Bek and Ash struggle in a ‘cursed kitchen’, get worst score ever in the history of the show
LOOKS, charm and the ability to flirt underwater might have got them this far, but it didn’t stop Bek and Ash from making unwelcome history on MKR.
IT’S happened. The worst score ever received on My Kitchen Rules.
Bek and Ash prove that looks, charm, mercenary husband-hunting skills and the ability to flirt underwater are, weirdly, not handy skills to have in a cooking competition.
Because, when it comes down to it, this IS a cooking competition.
Whether or not Bek and Ash are lovely sweet girls who mean well and deserve a second chance, they failed to achieve the one thing this competition is ultimately about: cooking skill. And they failed YUGE.
”I feel like this kitchen is actually cursed”, claims Bek after the thirteenth culinary cock-up of the night, and the nation is inclined to agree.
In just three courses, the girls go from this:
To this deflated, pale, devastated mess:
If you want to know how it’s possible to score a one out of ten from Pete and Manu, here goes:
MODEL YOUR RESTAURANT AFTER A MUSIC FESTIVAL
The only good food ever served at a campsite is toasted marshmallows, and eight times out of ten they fall in the fire too, just like Bek and Ash’s hopes of success.
As she’s hanging some for decoration, Ash warns that dreamcatchers are bad luck in some cultures, and by ‘some cultures’ she means ‘this dining room’.
DRIVE 45 MINUTES TO BUY YOUR FISH
The girls’ time-management skills can’t really afford a 90-minute round trip, but they say the trek to Fremantle is worth it for the best quality fish.
This statement is probably true for people who know how to cook fish, but not for Bek and Ash.
HANG YOUR ROMANTIC FUTURE ON YOUR SHORTCRUST PASTRY
While flirtatiously rubbing butter into flour, Bek comments on the burgeoning electricity between her and Kyle.
“I’m a little bit worried. If for some reason Kyle does actually fancy me, and then I cook him something that’s hideous, he’s gonna be like ‘ew’, I’m not gonna marry her”.
My advice is to either keep swiping on Tinder or get a cat.
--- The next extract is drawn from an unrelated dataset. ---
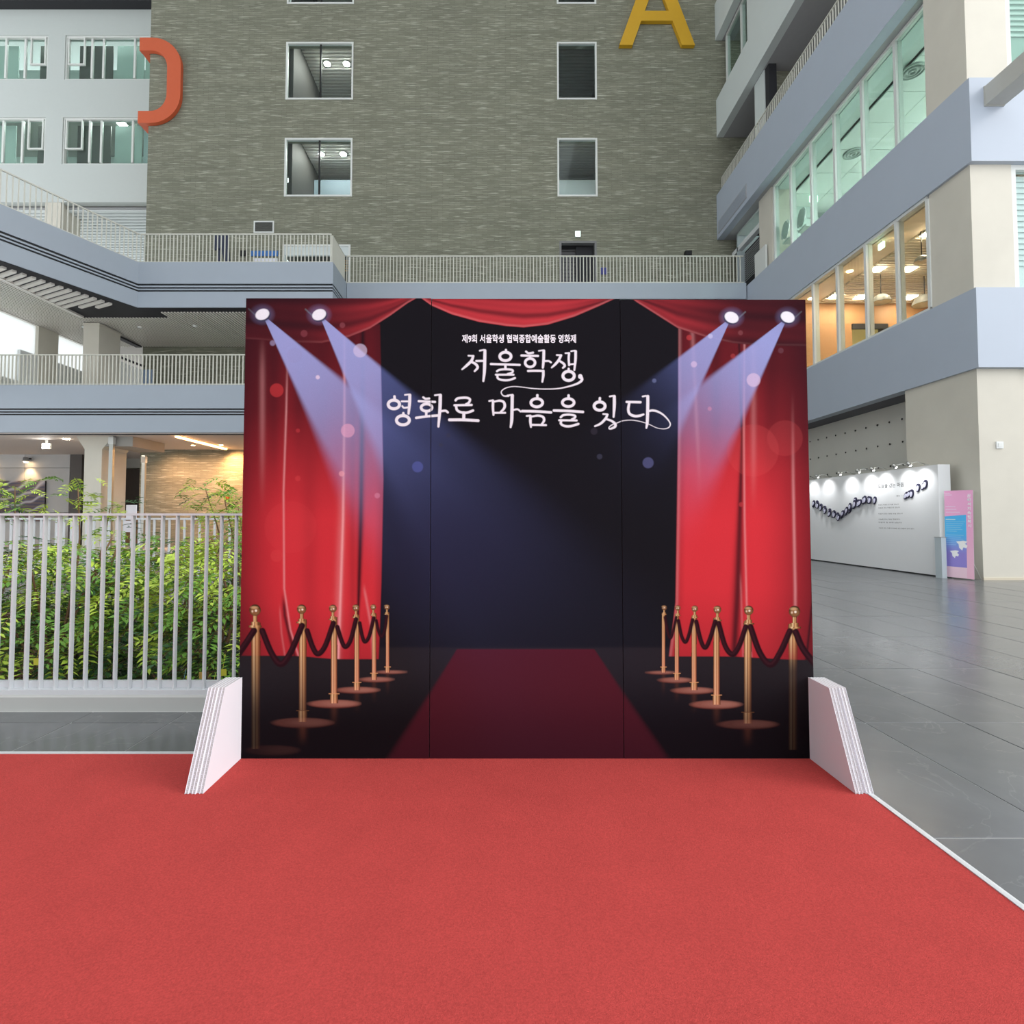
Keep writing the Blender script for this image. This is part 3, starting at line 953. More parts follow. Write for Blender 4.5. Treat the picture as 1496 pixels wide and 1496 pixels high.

MAKE A VAMPIRE-PROOF ENTRÉE
While the Perth pair spend a lot of time worrying about the size they’re cutting their vegetables, whether they’ll be overcooked, how limp their leeks are and how tiny their rapidly-shrinking tart cases look, they needn’t.
None of that matters when your entire first course tastes overwhelmingly of raw garlic.
“I’m hoping that the raw garlic adds another dimension of flavour” enthuses Bek.
It does! The inedible dimension.
“It’s killed your tart” says Manu, a harsh judgment on both their cooking and flirting skills.
INSULT A PERFECTLY GOOD FISH
Some would argue that you don’t need to dredge good-quality fish in flour, but there’s no time for that argument.
It’s been two hours since entrée, and Ash is just too busy talking about turning the heat under the frying pan down to worry about the flour decision.
“I’m worrying that I’ve got the temperature up too high and that the fish is going tough” says Ash, without turning it down.
“The butter is starting to burn” says Ash, without turning it down.
“It’s going to have a burnt taste to it, which is not what I wanted” says Ash, without turning it down.
“I’ve just burnt myself with the oil” says Ash, without turning it down.
Dude.
Turn it down.
Ash turns it down, but it’s too late. “Not even I, a skilled vet, can do CPR on this” says Bek helpfully.
MAKE IT LUMPY
When making profiteroles for dessert, no single element is the right consistency.
If Bek and Ash ever market their own line of food products, they could easily call their brand ‘The Lump Ladies’.
Admittedly that would also work if they marketed their own line of bras, but for the moment we’re just focused on the things they’re bad at.
They’re bad at pastry.
They’re bad at custard.
And they’re bad at chocolate sauce.
So, in a record-breakingly low score and to the relief of previous bottom-dwellers Betty and David, Bek and Ash are handed the wooden spoon.
We can only imagine the horrors they’re going to stir with it.